Your instructions: Retype all material exactly. Pictures stay out of the copy.

----

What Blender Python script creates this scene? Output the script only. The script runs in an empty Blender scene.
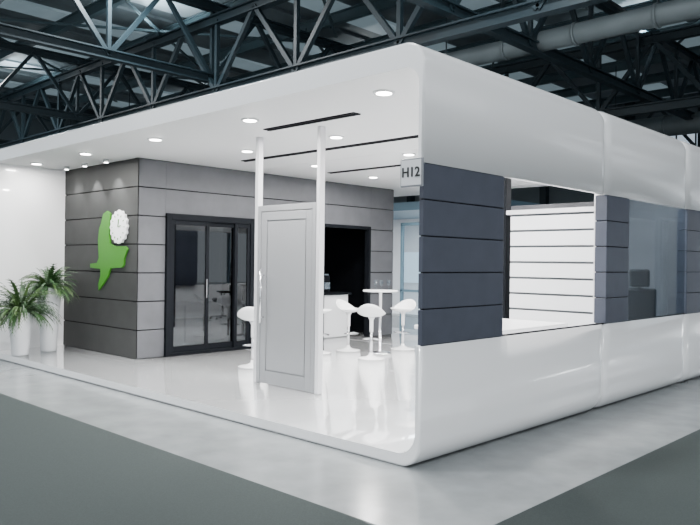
import bpy, bmesh, math, random
from mathutils import Vector, Matrix
random.seed(7)
D=bpy.data; C=bpy.context; S=C.scene
# ---------------------------------------------------------------- materials
def mat(name,col,rough=.5,metal=0,emit=None,estr=0,noise=0,nscale=20,spec=.5,bump=0,coat=0):
    m=D.materials.new(name); m.use_nodes=True; nt=m.node_tree; b=nt.nodes['Principled BSDF']
    b.inputs['Base Color'].default_value=(*col,1); b.inputs['Roughness'].default_value=rough
    b.inputs['Metallic'].default_value=metal; b.inputs['Specular IOR Level'].default_value=spec
    b.inputs['Coat Weight'].default_value=coat
    if emit: b.inputs['Emission Color'].default_value=(*emit,1); b.inputs['Emission Strength'].default_value=estr
    if noise or bump:
        tc=nt.nodes.new('ShaderNodeTexCoord'); n=nt.nodes.new('ShaderNodeTexNoise')
        n.inputs['Scale'].default_value=nscale; n.inputs['Detail'].default_value=6
        nt.links.new(tc.outputs['Object'],n.inputs['Vector'])
        if noise:
            r=nt.nodes.new('ShaderNodeValToRGB'); r.color_ramp.elements[0].position=.3; r.color_ramp.elements[1].position=.7
            r.color_ramp.elements[0].color=(*[max(0,c*(1-noise)) for c in col],1)
            r.color_ramp.elements[1].color=(*[min(1,c*(1+noise)) for c in col],1)
            nt.links.new(n.outputs['Fac'],r.inputs['Fac']); nt.links.new(r.outputs['Color'],b.inputs['Base Color'])
        if bump:
            bp=nt.nodes.new('ShaderNodeBump'); bp.inputs['Strength'].default_value=bump
            nt.links.new(n.outputs['Fac'],bp.inputs['Height']); nt.links.new(bp.outputs['Normal'],b.inputs['Normal'])
    return m
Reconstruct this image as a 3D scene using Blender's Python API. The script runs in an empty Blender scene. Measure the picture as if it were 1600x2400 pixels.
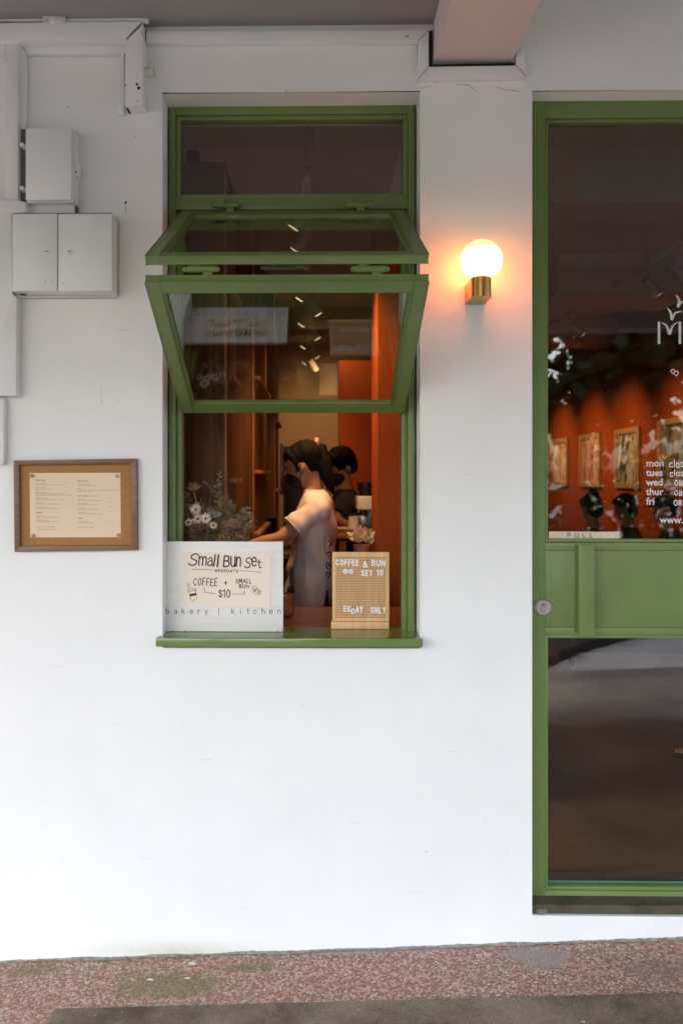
import bpy, bmesh, math, random
from math import sin, cos, pi, radians, sqrt
from mathutils import Vector, Matrix, noise
from mathutils.bvhtree import BVHTree

S = bpy.context.scene
COL = S.collection
random.seed(7)

# ------------------------------------------------------------------ camera, sky, sun, exposure
F, CX, CY, D, YAW, EYE = 1900.0, 735.0, 1120.0, 2.714, 0.0152, 1.6
PPX = CX - F * math.tan(YAW)
cam_d = bpy.data.cameras.new('camera')
cam = bpy.data.objects.new('camera', cam_d); COL.objects.link(cam)
cam_d.sensor_fit = 'VERTICAL'; cam_d.sensor_height = 36.0; cam_d.sensor_width = 24.0
cam_d.lens = F / 2400 * 36.0
cam_d.shift_x = (800 - PPX) / 2400
cam_d.shift_y = -(1200 - CY) / 2400
cam_d.clip_start = 0.05; cam_d.clip_end = 2000
cam_d.dof.use_dof = True; cam_d.dof.focus_distance = 2.68; cam_d.dof.aperture_fstop = 2.8
cam.location = (0, -D, EYE); cam.rotation_euler = (pi / 2, 0, YAW)
S.camera = cam

W = bpy.data.worlds.new('World'); S.world = W; W.use_nodes = True
wn = W.node_tree.nodes; wl = W.node_tree.links
bg = wn['Background']; sky = wn.new('ShaderNodeTexSky')
sky.sky_type = 'NISHITA'; sky.sun_disc = False
sky.sun_elevation = radians(62); sky.sun_rotation = radians(205)
sky.air_density = 1.0; sky.dust_density = 6.0; sky.ozone_density = 1.0
wl.new(sky.outputs[0], bg.inputs[0]); bg.inputs[1].default_value = 0.15
sun_d = bpy.data.lights.new('sun', 'SUN'); sun = bpy.data.objects.new('sun', sun_d); COL.objects.link(sun)
sun_d.energy = 0.5; sun_d.angle = radians(12); sun_d.color = (1.0, 0.95, 0.88)
# sun over the street behind the camera, high above the arcade roof
sun.rotation_euler = (radians(28), 0, radians(-25))
S.view_settings.view_transform = 'Standard'; S.view_settings.look = 'None'
S.view_settings.gamma = 1.0; S.view_settings.use_curve_mapping = False
S.view_settings.exposure = 3.23
S.cycles.use_denoising = True
S.cycles.max_bounces = 10; S.cycles.transparent_max_bounces = 16
S.cycles.diffuse_bounces = 5; S.cycles.glossy_bounces = 5
S.cycles.sample_clamp_indirect = 6.0

# ------------------------------------------------------------------ helpers
RT = Vector((cos(YAW), sin(YAW), 0)); FW = Vector((-sin(YAW), cos(YAW), 0))
def P(X, Y, y=0.0):
    """world point on the plane y seen at photo pixel X, Y"""
    d = RT * ((X - PPX) / F) + FW + Vector((0, 0, (CY - Y) / F))
    t = (y + D) / d.y
    return Vector((d.x * t, y, EYE + d.z * t))
def px(X, y=0.0): return P(X, CY, y).x
def pz(Y, y=0.0, X=735): return P(X, Y, y).z

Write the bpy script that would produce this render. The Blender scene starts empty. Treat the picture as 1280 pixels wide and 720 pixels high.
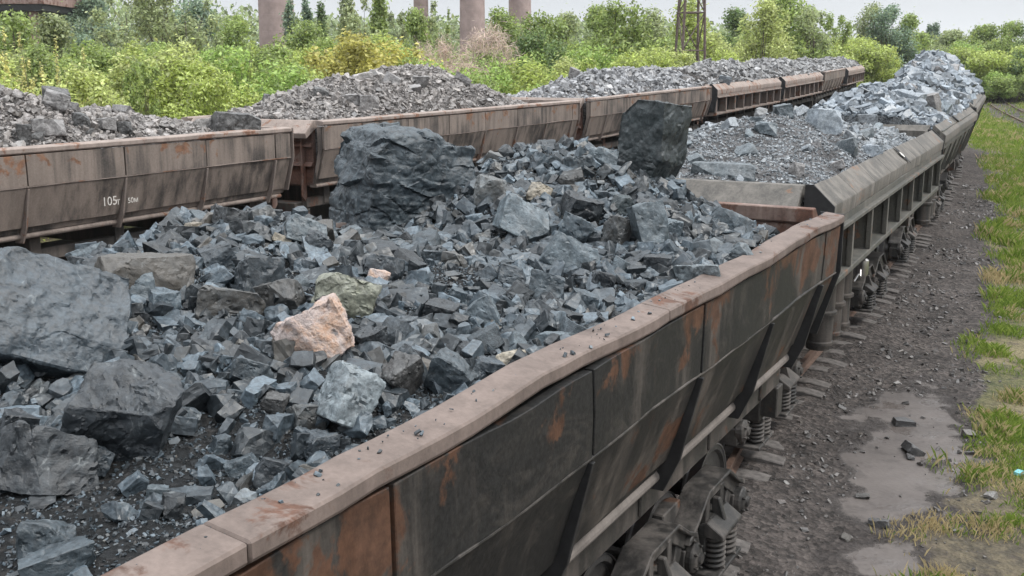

----

Result of the exercise:
What Blender Python script creates this scene? Output the script only. The script runs in an empty Blender scene.
import bpy, bmesh, math, random
from mathutils import Vector, Matrix
random.seed(7)
D=bpy.data; C=bpy.context; S=C.scene
# ---------------------------------------------------------------- materials
def mat(name,col,rough=.5,metal=0,emit=None,estr=0,noise=0,nscale=20,spec=.5,bump=0,coat=0):
    m=D.materials.new(name); m.use_nodes=True; nt=m.node_tree; b=nt.nodes['Principled BSDF']
    b.inputs['Base Color'].default_value=(*col,1); b.inputs['Roughness'].default_value=rough
    b.inputs['Metallic'].default_value=metal; b.inputs['Specular IOR Level'].default_value=spec
    b.inputs['Coat Weight'].default_value=coat
    if emit: b.inputs['Emission Color'].default_value=(*emit,1); b.inputs['Emission Strength'].default_value=estr
    if noise or bump:
        tc=nt.nodes.new('ShaderNodeTexCoord'); n=nt.nodes.new('ShaderNodeTexNoise')
        n.inputs['Scale'].default_value=nscale; n.inputs['Detail'].default_value=6
        nt.links.new(tc.outputs['Object'],n.inputs['Vector'])
        if noise:
            r=nt.nodes.new('ShaderNodeValToRGB'); r.color_ramp.elements[0].position=.3; r.color_ramp.elements[1].position=.7
            r.color_ramp.elements[0].color=(*[max(0,c*(1-noise)) for c in col],1)
            r.color_ramp.elements[1].color=(*[min(1,c*(1+noise)) for c in col],1)
            nt.links.new(n.outputs['Fac'],r.inputs['Fac']); nt.links.new(r.outputs['Color'],b.inputs['Base Color'])
        if bump:
            bp=nt.nodes.new('ShaderNodeBump'); bp.inputs['Strength'].default_value=bump
            nt.links.new(n.outputs['Fac'],bp.inputs['Height']); nt.links.new(bp.outputs['Normal'],b.inputs['Normal'])
    return m
Reconstruct this image as a 3D scene using Blender's Python API. The script runs in an empty Blender scene. Measure the picture as if it were 1600x2400 pixels.
import bpy, bmesh, math, random
from math import sin, cos, pi, radians, sqrt
from mathutils import Vector, Matrix, noise
from mathutils.bvhtree import BVHTree

S = bpy.context.scene
COL = S.collection
random.seed(7)

# ------------------------------------------------------------------ camera, sky, sun, exposure
F, CX, CY, D, YAW, EYE = 1900.0, 735.0, 1120.0, 2.714, 0.0152, 1.6
PPX = CX - F * math.tan(YAW)
cam_d = bpy.data.cameras.new('camera')
cam = bpy.data.objects.new('camera', cam_d); COL.objects.link(cam)
cam_d.sensor_fit = 'VERTICAL'; cam_d.sensor_height = 36.0; cam_d.sensor_width = 24.0
cam_d.lens = F / 2400 * 36.0
cam_d.shift_x = (800 - PPX) / 2400
cam_d.shift_y = -(1200 - CY) / 2400
cam_d.clip_start = 0.05; cam_d.clip_end = 2000
cam_d.dof.use_dof = True; cam_d.dof.focus_distance = 2.68; cam_d.dof.aperture_fstop = 2.8
cam.location = (0, -D, EYE); cam.rotation_euler = (pi / 2, 0, YAW)
S.camera = cam

W = bpy.data.worlds.new('World'); S.world = W; W.use_nodes = True
wn = W.node_tree.nodes; wl = W.node_tree.links
bg = wn['Background']; sky = wn.new('ShaderNodeTexSky')
sky.sky_type = 'NISHITA'; sky.sun_disc = False
sky.sun_elevation = radians(62); sky.sun_rotation = radians(205)
sky.air_density = 1.0; sky.dust_density = 6.0; sky.ozone_density = 1.0
wl.new(sky.outputs[0], bg.inputs[0]); bg.inputs[1].default_value = 0.15
sun_d = bpy.data.lights.new('sun', 'SUN'); sun = bpy.data.objects.new('sun', sun_d); COL.objects.link(sun)
sun_d.energy = 0.5; sun_d.angle = radians(12); sun_d.color = (1.0, 0.95, 0.88)
# sun over the street behind the camera, high above the arcade roof
sun.rotation_euler = (radians(28), 0, radians(-25))
S.view_settings.view_transform = 'Standard'; S.view_settings.look = 'None'
S.view_settings.gamma = 1.0; S.view_settings.use_curve_mapping = False
S.view_settings.exposure = 3.23
S.cycles.use_denoising = True
S.cycles.max_bounces = 10; S.cycles.transparent_max_bounces = 16
S.cycles.diffuse_bounces = 5; S.cycles.glossy_bounces = 5
S.cycles.sample_clamp_indirect = 6.0

# ------------------------------------------------------------------ helpers
RT = Vector((cos(YAW), sin(YAW), 0)); FW = Vector((-sin(YAW), cos(YAW), 0))
def P(X, Y, y=0.0):
    """world point on the plane y seen at photo pixel X, Y"""
    d = RT * ((X - PPX) / F) + FW + Vector((0, 0, (CY - Y) / F))
    t = (y + D) / d.y
    return Vector((d.x * t, y, EYE + d.z * t))
def px(X, y=0.0): return P(X, CY, y).x
def pz(Y, y=0.0, X=735): return P(X, Y, y).z

Write the bpy script that would produce this render. The Blender scene starts empty. Treat the picture as 1280 pixels wide and 720 pixels high.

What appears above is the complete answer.